* The problem *
Please output the lines shown below exactly as they appear.

* Source excerpt *
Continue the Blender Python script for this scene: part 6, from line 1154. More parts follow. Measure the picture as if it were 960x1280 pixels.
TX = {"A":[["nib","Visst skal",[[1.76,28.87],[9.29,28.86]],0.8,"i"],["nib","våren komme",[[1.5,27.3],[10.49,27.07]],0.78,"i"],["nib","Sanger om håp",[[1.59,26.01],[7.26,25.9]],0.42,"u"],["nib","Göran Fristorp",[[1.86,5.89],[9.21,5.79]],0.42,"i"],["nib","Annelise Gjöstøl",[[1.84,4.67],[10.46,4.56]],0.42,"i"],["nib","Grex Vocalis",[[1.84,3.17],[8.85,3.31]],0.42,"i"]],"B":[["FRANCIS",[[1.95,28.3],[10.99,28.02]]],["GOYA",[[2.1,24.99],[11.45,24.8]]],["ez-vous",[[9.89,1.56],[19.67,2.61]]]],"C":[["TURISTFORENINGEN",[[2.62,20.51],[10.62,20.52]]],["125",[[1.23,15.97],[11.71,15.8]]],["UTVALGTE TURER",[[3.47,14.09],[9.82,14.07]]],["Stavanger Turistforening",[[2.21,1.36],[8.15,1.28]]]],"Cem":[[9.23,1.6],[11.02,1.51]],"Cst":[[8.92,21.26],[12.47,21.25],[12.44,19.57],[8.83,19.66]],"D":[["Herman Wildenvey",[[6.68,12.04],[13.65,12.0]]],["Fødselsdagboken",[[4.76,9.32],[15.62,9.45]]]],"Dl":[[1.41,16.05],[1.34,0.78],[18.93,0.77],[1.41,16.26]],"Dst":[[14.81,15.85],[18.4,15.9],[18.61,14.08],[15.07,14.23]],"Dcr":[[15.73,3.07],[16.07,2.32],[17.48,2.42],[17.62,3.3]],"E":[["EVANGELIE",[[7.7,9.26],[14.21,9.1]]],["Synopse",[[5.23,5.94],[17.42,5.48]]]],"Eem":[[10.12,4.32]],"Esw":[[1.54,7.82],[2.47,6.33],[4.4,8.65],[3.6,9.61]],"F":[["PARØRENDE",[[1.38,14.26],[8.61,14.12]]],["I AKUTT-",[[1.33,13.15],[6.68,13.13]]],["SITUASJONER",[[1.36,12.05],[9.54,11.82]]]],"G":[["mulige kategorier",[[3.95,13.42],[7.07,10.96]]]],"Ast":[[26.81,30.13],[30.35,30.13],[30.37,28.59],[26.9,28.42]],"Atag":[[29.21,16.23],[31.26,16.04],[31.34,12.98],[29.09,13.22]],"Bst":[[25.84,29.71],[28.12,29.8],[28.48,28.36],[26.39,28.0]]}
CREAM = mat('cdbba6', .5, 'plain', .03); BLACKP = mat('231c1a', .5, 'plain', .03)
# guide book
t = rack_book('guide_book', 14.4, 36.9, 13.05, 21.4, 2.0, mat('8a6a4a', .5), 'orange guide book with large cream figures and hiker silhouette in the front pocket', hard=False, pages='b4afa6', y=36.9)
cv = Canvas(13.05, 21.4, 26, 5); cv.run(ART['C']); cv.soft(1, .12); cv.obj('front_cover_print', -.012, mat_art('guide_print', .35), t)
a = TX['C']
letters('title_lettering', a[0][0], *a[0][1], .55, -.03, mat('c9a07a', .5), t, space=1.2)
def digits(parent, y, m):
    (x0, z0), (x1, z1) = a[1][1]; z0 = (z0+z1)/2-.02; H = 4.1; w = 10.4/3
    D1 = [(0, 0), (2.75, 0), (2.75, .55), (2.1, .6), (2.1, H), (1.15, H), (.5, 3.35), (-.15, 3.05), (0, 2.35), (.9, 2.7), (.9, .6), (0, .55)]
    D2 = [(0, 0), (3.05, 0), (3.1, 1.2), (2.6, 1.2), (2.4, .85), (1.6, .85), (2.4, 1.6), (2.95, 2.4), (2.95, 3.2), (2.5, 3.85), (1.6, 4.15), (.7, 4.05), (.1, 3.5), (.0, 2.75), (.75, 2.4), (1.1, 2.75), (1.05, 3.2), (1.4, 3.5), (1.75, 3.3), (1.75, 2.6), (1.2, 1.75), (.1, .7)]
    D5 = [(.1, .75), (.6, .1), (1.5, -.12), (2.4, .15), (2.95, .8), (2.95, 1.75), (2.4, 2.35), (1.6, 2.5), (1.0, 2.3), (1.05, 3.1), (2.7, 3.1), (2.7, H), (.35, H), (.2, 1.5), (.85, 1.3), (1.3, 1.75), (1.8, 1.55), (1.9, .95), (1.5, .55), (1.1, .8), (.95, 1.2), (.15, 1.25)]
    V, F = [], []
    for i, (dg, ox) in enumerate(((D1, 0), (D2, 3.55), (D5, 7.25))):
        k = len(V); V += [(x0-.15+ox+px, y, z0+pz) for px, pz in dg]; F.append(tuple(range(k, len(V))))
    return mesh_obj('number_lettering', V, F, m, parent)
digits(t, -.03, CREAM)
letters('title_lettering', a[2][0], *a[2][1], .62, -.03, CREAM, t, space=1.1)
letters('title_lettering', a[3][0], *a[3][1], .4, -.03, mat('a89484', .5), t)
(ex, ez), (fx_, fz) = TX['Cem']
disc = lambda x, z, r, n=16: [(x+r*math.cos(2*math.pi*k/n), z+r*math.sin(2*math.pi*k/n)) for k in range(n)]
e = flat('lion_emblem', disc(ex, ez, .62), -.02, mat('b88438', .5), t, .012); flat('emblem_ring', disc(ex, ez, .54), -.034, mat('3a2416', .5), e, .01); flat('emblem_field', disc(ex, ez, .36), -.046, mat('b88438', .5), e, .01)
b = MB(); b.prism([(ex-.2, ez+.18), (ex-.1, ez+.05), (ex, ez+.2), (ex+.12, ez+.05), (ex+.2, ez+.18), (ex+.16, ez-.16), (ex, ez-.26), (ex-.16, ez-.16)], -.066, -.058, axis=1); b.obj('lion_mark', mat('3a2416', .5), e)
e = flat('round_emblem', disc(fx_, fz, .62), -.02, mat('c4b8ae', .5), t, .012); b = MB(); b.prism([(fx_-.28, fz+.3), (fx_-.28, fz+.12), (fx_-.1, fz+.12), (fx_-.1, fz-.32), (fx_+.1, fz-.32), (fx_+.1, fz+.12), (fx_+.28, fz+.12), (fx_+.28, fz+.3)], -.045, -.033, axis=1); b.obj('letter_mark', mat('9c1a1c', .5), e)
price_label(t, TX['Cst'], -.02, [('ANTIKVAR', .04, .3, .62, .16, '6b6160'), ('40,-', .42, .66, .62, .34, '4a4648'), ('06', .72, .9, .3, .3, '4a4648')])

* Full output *
Continue the Blender Python script for this scene: part 6, from line 1154. More parts follow. Measure the picture as if it were 960x1280 pixels.
TX = {"A":[["nib","Visst skal",[[1.76,28.87],[9.29,28.86]],0.8,"i"],["nib","våren komme",[[1.5,27.3],[10.49,27.07]],0.78,"i"],["nib","Sanger om håp",[[1.59,26.01],[7.26,25.9]],0.42,"u"],["nib","Göran Fristorp",[[1.86,5.89],[9.21,5.79]],0.42,"i"],["nib","Annelise Gjöstøl",[[1.84,4.67],[10.46,4.56]],0.42,"i"],["nib","Grex Vocalis",[[1.84,3.17],[8.85,3.31]],0.42,"i"]],"B":[["FRANCIS",[[1.95,28.3],[10.99,28.02]]],["GOYA",[[2.1,24.99],[11.45,24.8]]],["ez-vous",[[9.89,1.56],[19.67,2.61]]]],"C":[["TURISTFORENINGEN",[[2.62,20.51],[10.62,20.52]]],["125",[[1.23,15.97],[11.71,15.8]]],["UTVALGTE TURER",[[3.47,14.09],[9.82,14.07]]],["Stavanger Turistforening",[[2.21,1.36],[8.15,1.28]]]],"Cem":[[9.23,1.6],[11.02,1.51]],"Cst":[[8.92,21.26],[12.47,21.25],[12.44,19.57],[8.83,19.66]],"D":[["Herman Wildenvey",[[6.68,12.04],[13.65,12.0]]],["Fødselsdagboken",[[4.76,9.32],[15.62,9.45]]]],"Dl":[[1.41,16.05],[1.34,0.78],[18.93,0.77],[1.41,16.26]],"Dst":[[14.81,15.85],[18.4,15.9],[18.61,14.08],[15.07,14.23]],"Dcr":[[15.73,3.07],[16.07,2.32],[17.48,2.42],[17.62,3.3]],"E":[["EVANGELIE",[[7.7,9.26],[14.21,9.1]]],["Synopse",[[5.23,5.94],[17.42,5.48]]]],"Eem":[[10.12,4.32]],"Esw":[[1.54,7.82],[2.47,6.33],[4.4,8.65],[3.6,9.61]],"F":[["PARØRENDE",[[1.38,14.26],[8.61,14.12]]],["I AKUTT-",[[1.33,13.15],[6.68,13.13]]],["SITUASJONER",[[1.36,12.05],[9.54,11.82]]]],"G":[["mulige kategorier",[[3.95,13.42],[7.07,10.96]]]],"Ast":[[26.81,30.13],[30.35,30.13],[30.37,28.59],[26.9,28.42]],"Atag":[[29.21,16.23],[31.26,16.04],[31.34,12.98],[29.09,13.22]],"Bst":[[25.84,29.71],[28.12,29.8],[28.48,28.36],[26.39,28.0]]}
CREAM = mat('cdbba6', .5, 'plain', .03); BLACKP = mat('231c1a', .5, 'plain', .03)
# guide book
t = rack_book('guide_book', 14.4, 36.9, 13.05, 21.4, 2.0, mat('8a6a4a', .5), 'orange guide book with large cream figures and hiker silhouette in the front pocket', hard=False, pages='b4afa6', y=36.9)
cv = Canvas(13.05, 21.4, 26, 5); cv.run(ART['C']); cv.soft(1, .12); cv.obj('front_cover_print', -.012, mat_art('guide_print', .35), t)
a = TX['C']
letters('title_lettering', a[0][0], *a[0][1], .55, -.03, mat('c9a07a', .5), t, space=1.2)
def digits(parent, y, m):
    (x0, z0), (x1, z1) = a[1][1]; z0 = (z0+z1)/2-.02; H = 4.1; w = 10.4/3
    D1 = [(0, 0), (2.75, 0), (2.75, .55), (2.1, .6), (2.1, H), (1.15, H), (.5, 3.35), (-.15, 3.05), (0, 2.35), (.9, 2.7), (.9, .6), (0, .55)]
    D2 = [(0, 0), (3.05, 0), (3.1, 1.2), (2.6, 1.2), (2.4, .85), (1.6, .85), (2.4, 1.6), (2.95, 2.4), (2.95, 3.2), (2.5, 3.85), (1.6, 4.15), (.7, 4.05), (.1, 3.5), (.0, 2.75), (.75, 2.4), (1.1, 2.75), (1.05, 3.2), (1.4, 3.5), (1.75, 3.3), (1.75, 2.6), (1.2, 1.75), (.1, .7)]
    D5 = [(.1, .75), (.6, .1), (1.5, -.12), (2.4, .15), (2.95, .8), (2.95, 1.75), (2.4, 2.35), (1.6, 2.5), (1.0, 2.3), (1.05, 3.1), (2.7, 3.1), (2.7, H), (.35, H), (.2, 1.5), (.85, 1.3), (1.3, 1.75), (1.8, 1.55), (1.9, .95), (1.5, .55), (1.1, .8), (.95, 1.2), (.15, 1.25)]
    V, F = [], []
    for i, (dg, ox) in enumerate(((D1, 0), (D2, 3.55), (D5, 7.25))):
        k = len(V); V += [(x0-.15+ox+px, y, z0+pz) for px, pz in dg]; F.append(tuple(range(k, len(V))))
    return mesh_obj('number_lettering', V, F, m, parent)
digits(t, -.03, CREAM)
letters('title_lettering', a[2][0], *a[2][1], .62, -.03, CREAM, t, space=1.1)
letters('title_lettering', a[3][0], *a[3][1], .4, -.03, mat('a89484', .5), t)
(ex, ez), (fx_, fz) = TX['Cem']
disc = lambda x, z, r, n=16: [(x+r*math.cos(2*math.pi*k/n), z+r*math.sin(2*math.pi*k/n)) for k in range(n)]
e = flat('lion_emblem', disc(ex, ez, .62), -.02, mat('b88438', .5), t, .012); flat('emblem_ring', disc(ex, ez, .54), -.034, mat('3a2416', .5), e, .01); flat('emblem_field', disc(ex, ez, .36), -.046, mat('b88438', .5), e, .01)
b = MB(); b.prism([(ex-.2, ez+.18), (ex-.1, ez+.05), (ex, ez+.2), (ex+.12, ez+.05), (ex+.2, ez+.18), (ex+.16, ez-.16), (ex, ez-.26), (ex-.16, ez-.16)], -.066, -.058, axis=1); b.obj('lion_mark', mat('3a2416', .5), e)
e = flat('round_emblem', disc(fx_, fz, .62), -.02, mat('c4b8ae', .5), t, .012); b = MB(); b.prism([(fx_-.28, fz+.3), (fx_-.28, fz+.12), (fx_-.1, fz+.12), (fx_-.1, fz-.32), (fx_+.1, fz-.32), (fx_+.1, fz+.12), (fx_+.28, fz+.12), (fx_+.28, fz+.3)], -.045, -.033, axis=1); b.obj('letter_mark', mat('9c1a1c', .5), e)
price_label(t, TX['Cst'], -.02, [('ANTIKVAR', .04, .3, .62, .16, '6b6160'), ('40,-', .42, .66, .62, .34, '4a4648'), ('06', .72, .9, .3, .3, '4a4648')])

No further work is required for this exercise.